Mais il n’a plus fait aucune mention au mot de « sortie » des énergies fossiles, ce qui était perçu comme une ligne rouge pour nombre de pays et observateurs. S’agissant du charbon, le document rejeté appelait à « réduire rapidement le charbon sans captage de carbone » ainsi qu’à des « limites sur les permis accordés pour de nouvelles centrales au charbon » sans captage de carbone. Le nucléaire, les technologies de captage et de stockage du carbone, exigées par les pays producteurs de pétrole et de gaz pour continuer à pomper des hydrocarbures,
afin d’améliorer les efforts pour substituer les énergies fossiles sans captage dans les systèmes énergétiques,
y étaient également mentionnés. En somme, le texte évoquait l’objectif de triplement des énergies renouvelables au niveau mondial et de doublement du rythme d’amélioration de l’efficacité énergétique d’ici 2030. Ce qui laissait voir l’absence d’une volonté de se démarquer des objectifs de Glasgow (2021).
200 millions de dollars promis par Dubaï et Berlin pour les pertes et préjudices
Dès la première journée de la COP28, les Emirats arabes unis ont donné du sourire aux lèvres des résidents de pays victimes en annonçant la mise à disponibilité prochaine d’un fonds pour les pertes et les préjudices.
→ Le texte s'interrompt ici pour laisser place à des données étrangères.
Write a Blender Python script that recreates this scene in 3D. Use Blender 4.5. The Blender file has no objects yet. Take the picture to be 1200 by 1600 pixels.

Ils ont été réclamés au fil des éditions de la COP par les pays en développement, qui sont en première ligne de front de la lutte contre le réchauffement climatique.
Les Emirats arabes unis à eux seuls, ont promis aux pays pauvres une enveloppe de 100 millions de dollars. L’Allemagne a annoncé qu’elle débloquerait le même montant. Les Etats-Unis et le Japon, quant à eux, n’ont donné aucune précision s’agissant du montant de leur cagnotte. C’est lors de la COP27 à Charm el-Cheik en Egypte que les pays développés avaient décidé de soutenir la création de ce fonds destiné à indemniser les pays vulnérables qui subissent les pertes et préjudices causés par le changement climatique.
Les « petits pas » de la décarbonation
Le Secrétaire Exécutif du CCNUCC Simon Stiell a déploré, à l’ouverture de la COP, les « petits pas » de la planète face à une crise aussi grave.
Nous faisons de petits pas et beaucoup trop lentement pour élaborer les meilleures réponses aux impacts climatiques complexes auxquels nous sommes confrontés,
a-t-il déclaré à Dubaï. Car, au-delà des promesses faites, jusqu’ici – depuis Rio 1992 –, les gestes ne suivent pas. Les 100 milliards promis annuellement aux pays pauvres depuis 2015, pour le financement climat en faveur des pays victimes de la pollution, n’ont jamais été débloqués. Ils constituent une dette remboursable. Pendant ce temps, le réchauffement de la planète avance à un rythme effréné. D’où la mise en garde sur les conséquences néfastes de ces tergiversations, justifiées la plupart du temps par la primeur des intérêts économiques :
Cela (2022) a été l’année la plus chaude jamais connue par l’humanité. Tant de records terrifiants ont été battus », a souligné, pour le déplorer, le Secrétaire Exécutif du CCNUCC. « Nous payons avec la vie et les moyens de subsistance des gens,
a-t-il ajouté. L’Afrique, et plus encore les pays insulaires subissent plus que toutes les autres régions du monde, les effets du changement climatique. C’est ce qui justifie la présence du président de l’Union des Comores à la plénière d’ouverture de la COP28 à Dubaï. Il a indiqué que les territoires insulaires à l’instar de son propre pays, enregistrent plus de préjudices, et déploré les promesses non tenues. La sècheresse, les inondations, la montée des eaux et l’érosion des côtes sont quelques manifestations du changement climatique parmi tant d’autres.